Quel que soit le résultat du renversement de la dynastie Assad, l'"axe du mal" aura perdu un de ses maillons, le Hezbollah ne pourra que faiblir politiquement au Liban et les forces d'opposition en Iran pourraient peut-être s'exprimer une nouvelle fois. Mais la chute des Assad se fera sûrement dans la violence (6).

 

Notes

(1) A H'oms on criait "Plutôt la mort que l'humiliation"- A Deraa', ce slogan fusait "Souryah, h'ouryah" (Syrie-Liberté)

(2) A Souaïda, au cœur de la montagne druze, les gens sont sortis dans la rue aux cris de "Nous sommes tous les petits-fils d'Atrash!", slogan nationaliste spécifiquement druze, le sultan al Atrash étant un héros de la révolte arabe contre l'empire ottoman.

(3) "Nous allons imposer avec fermeté la sécurité et la stabilité dans tout le pays en poursuivant les terroristes où qu'ils se trouvent pour les traduire devant la justice et mettre fin à toute forme de rébellion armée… Nous n'allons pas tolérer les activités terroristes de ces groupes armés qui portent atteinte à la sécurité des citoyens et les terrifient"

(4) Certains membres de la nomenklatura alawite se sont déjà réfugiés dans les états du Golfe, signe annonciateur d'une débâcle.

"Il semble qu'on ait atteint un point de non-retour en Syrie, que rien ne pourra plus être comme avant, que les jours du régime sont désormais comptés", confie le consultant libanais en géopolitique Sami Nadar (source, le Figaro)

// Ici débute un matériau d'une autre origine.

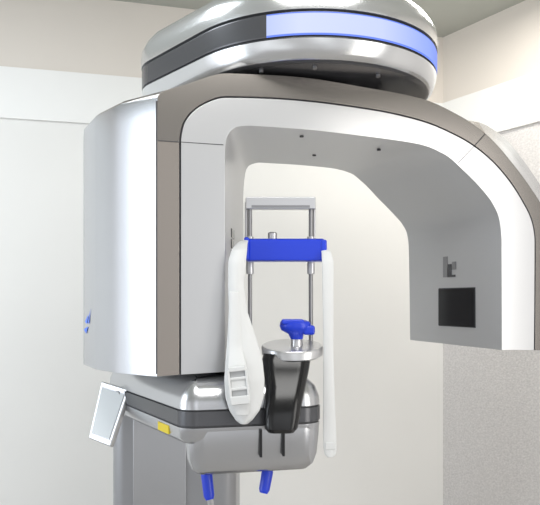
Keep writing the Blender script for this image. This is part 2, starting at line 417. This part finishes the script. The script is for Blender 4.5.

(5) Voir articles sur la Syrie et notamment Soutenir l’opposition démocratique en Syrie et Appel pour l'instauration de la démocratie en Syrie -

(6) Rappelons notamment que Hafez al Assad n'avait pas hésité à écraser dans le sang une révolte islamiste en 1982 à Hama, dans le centre du pays, au prix de quelques 30.000 morts.